Canada: Canada’s coal exports more than doubled, rising 105% w-o-w to 0.83 mnt in week 38 from 0.41 mnt in week 37, marking the strongest rebound among major suppliers. Loadings were led by Roberts Bank (0.43 mnt) and Prince Rupert (0.32 mnt), as improved vessel arrivals and smoother port operations supported higher shipments.
Japan (0.60 mnt) remained the dominant buyer, underscoring its reliance on Canadian coal. However, market participants cautioned that exports remain highly vulnerable to supply chain disruptions, with operational reliability continuing to dictate weekly fluctuations.
Freight trends: Dry bulk coal freights showed mixed movements during the week, with rates on Indonesia-India routes softening while South Africa-India and Australia-India remained firm.
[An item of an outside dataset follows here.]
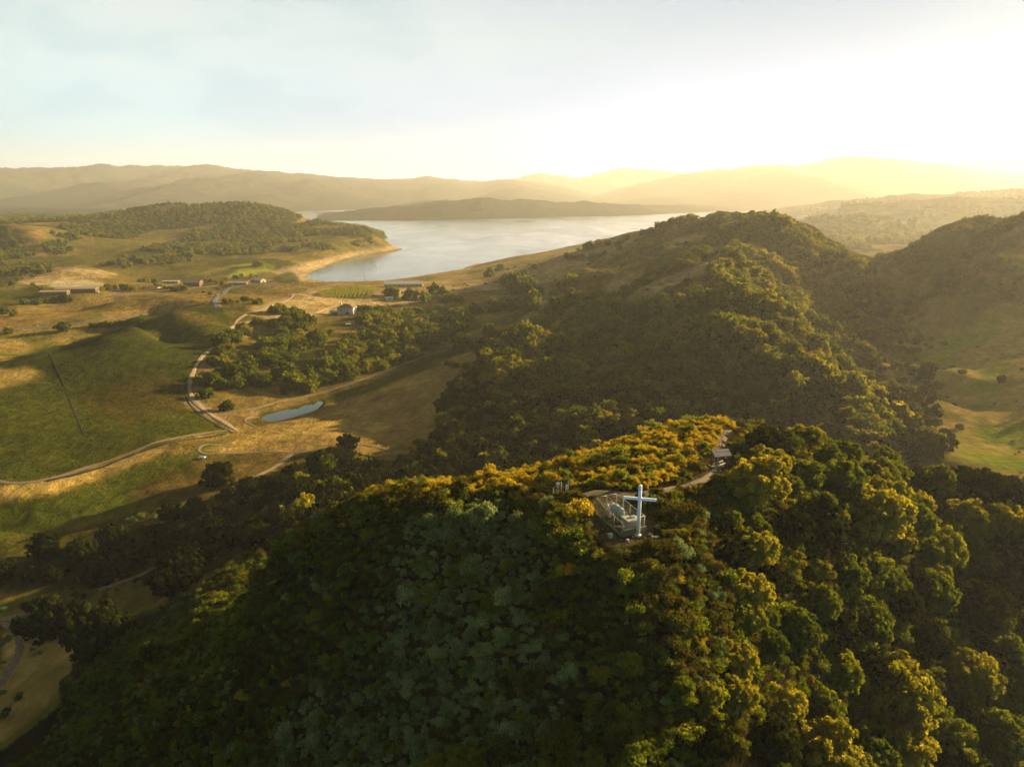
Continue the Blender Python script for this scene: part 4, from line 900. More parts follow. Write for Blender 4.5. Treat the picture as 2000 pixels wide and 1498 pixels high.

Ample vessel availability, muted Indian demand, and cautious procurement strategies kept overall trade activity subdued.
Elevated landed costs discouraged aggressive buying, particularly in India, capping upside for exporters even as Australian and Indonesian flows remained steady.
Outlook
Global coal exports are expected to remain range-bound in the near term. Indonesian shipments should stay steady on stable weather and port activity, while Australian exports may continue to benefit from improved vessel flows.
South African volumes hinge on rail and port reliability, whereas US and Colombian shipments remain under pressure from selective demand. With freight sentiment mixed and Indian buyers showing resistance to higher landed costs, trade momentum is likely to stay cautious in the coming weeks.